バンコクのフアラン・ポーン駅では、大勢の現地の人びとと列車を待っていると、突然皆が起立して国歌を斉唱しはじめました。駅のホールに響きわたるその声を聞きながら、言いようのない高揚感を味わいました。ガイドブックには書いていない旅の魅力。私は、訪れた地域で自分のなかに湧き上がった感情や、その場所で自分が何を考え、どのような人と出会ったかなどを写真として記録するようになりました。旅では、現地の人びとだけでなく、様々な国出身の旅人とも出会うことができました。自分が撮影した写真と彼らが撮影した写真を共有することで、彼らと自分の共通の思いを確認できたり、自分が得られなかった情報や感情に気づいたりすることができました。
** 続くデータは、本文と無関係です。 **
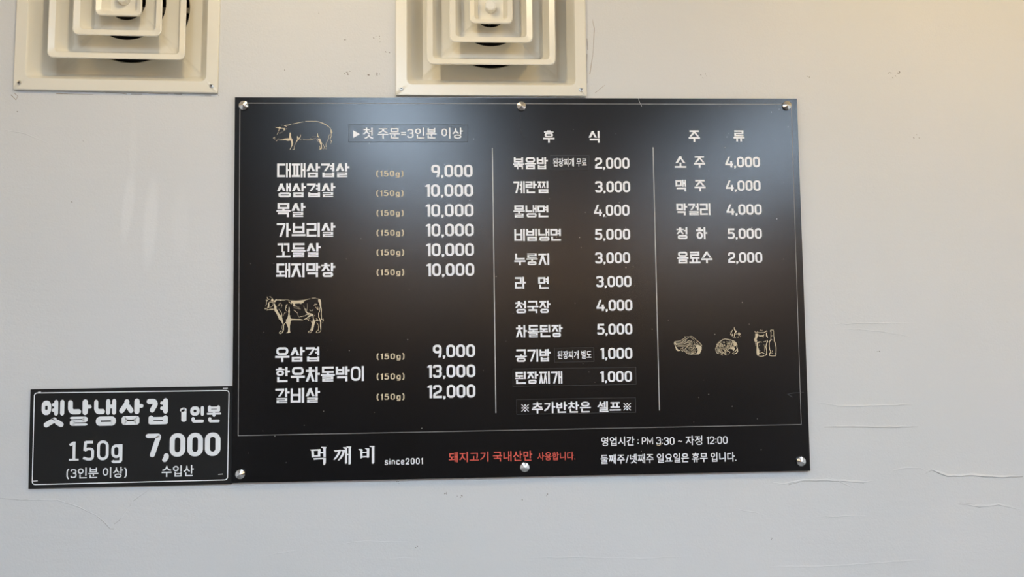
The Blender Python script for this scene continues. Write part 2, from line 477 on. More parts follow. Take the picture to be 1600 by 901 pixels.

なかでも旅の途中で出会い夜行バスでマレーシアからシンガポールまでをともに旅をしたアルジェリア人のメロ君とは、まったく異なるバックグラウンドを生きる者どうし、「生涯の友」と言えるような関係をつくることができました。 

マレーシアから旅をともにしたアルジェリア人のメロ君(シンガポールにて)

マレー半島縦断後に訪れたフィリピン・ボホール島

2020年、3年になる春休みに世界が一変しました。新型コロナウィルスの感染拡大によって世界的に国境が封鎖される事態となり、これまで気軽に訪れていた東南アジアをはじめとする海外への道が全て閉ざされてしまいました。なにより、予定していたアメリカへの交換留学が中止となり、思い描いていた夢の全て崩れ去ってしまいました。大学に通うことさえできないなか、自分の大学生活はこれからどうなるのかまったく予測がたたず、目の前が真っ暗になりました。


私は、1-2年生のあいだにつくりあげた人々とのつながりや、写真というツールをつかって培った、自分自身の世界の見方を発信するスキルを無駄にすることは絶対にしたくないと強く思いました。そして、今できることは何かと自問自答を繰り返した結果、写真や動画の撮影と編集を専門的に学ぶことに決め、自粛期間中に独学で身につけました。そして、身につけたスキルを試したいと考えた私は、自分自身で写真撮影の仕事を獲得することを目標にしました。


夜明け前にカメラをもって家を出て、東京の町を撮って帰宅し、オンライン授業を受けるという日々を過ごしました。SNSを利用して独自に自分の写真の広報を行ううちに、私の撮影スキルを評価してくださる多くの方に出会うことができ、仕事として写真や動画を撮ることができるようになりました。何もないところから自力で何かを生み出すことができたという喜びは大きく、自己成長を感じることができました。このスキルと自信をもとに、その後、学生ベンチャー企業でインターンシップを行うこともできました。

学生ベンチャーでの活動では、新潟県柏崎市のまちづくりに関わった

コロナで静まりかえった東京の日常を切り取った

(左:築地場外市場 右:上野駅)

コロナ禍できわだった東京の「孤独感」や「無機質さ」

(左:渋谷センター街 右:銀座)

現在は「在日コリアンのライフヒストリー」をテーマに卒論研究をおこなっています。コロナ以前は、留学予定だったアメリカで先住民族の研究をしたいと考えていましたが、留学を断念した後に、私の祖父が韓国人ということもあり、「在日コリアン」というもっとも身近なテーマに視点をうつしました。祖母や父、親戚の人びととあらためて向き合い、「ライフヒストリー」の聞き取りを始めました。これは、自分のルーツをさぐる壮大な旅になると感じています。また、通常の文字によるエスノグラフィーに加えて、料理をする祖母の姿などを映像として記録することで、文字では表現しきれない世界観を伝えられると考え、映像人類学という領域についても研究し、卒論でも映像資料を用いたいと考えています。 

自宅の各扉に飾られている韓国装飾品

身近な場所にも自分のルーツを示すものが沢山あったことに気づいた

1-2年生のあいだに授業内外で海外とのつながりを多くもてた事により、一つの物事に対しても多角的な視点から考えるということを身につけることができました。また、私が所属しているゼミでは「マイノリティ」をテーマに研究を行なっていますが、ゼミのメンバーは自分を含め海外と日本のハーフや日系三世など多様性に富んでおり、様々な視点からの意見を共有できる空間になっています。また、私だけでなく多くの仲間が留学を断念し、コロナによる絶望と不安をともに経験しました。仲間の存在が刺激になり、コロナ禍で何ができるのか、自ら考え、行動を起こす力を培うことができました。この力は、就活や卒論研究に生かすことができましたが、それだけにとどまらず、これから生涯にわたって私の原動力になると感じています。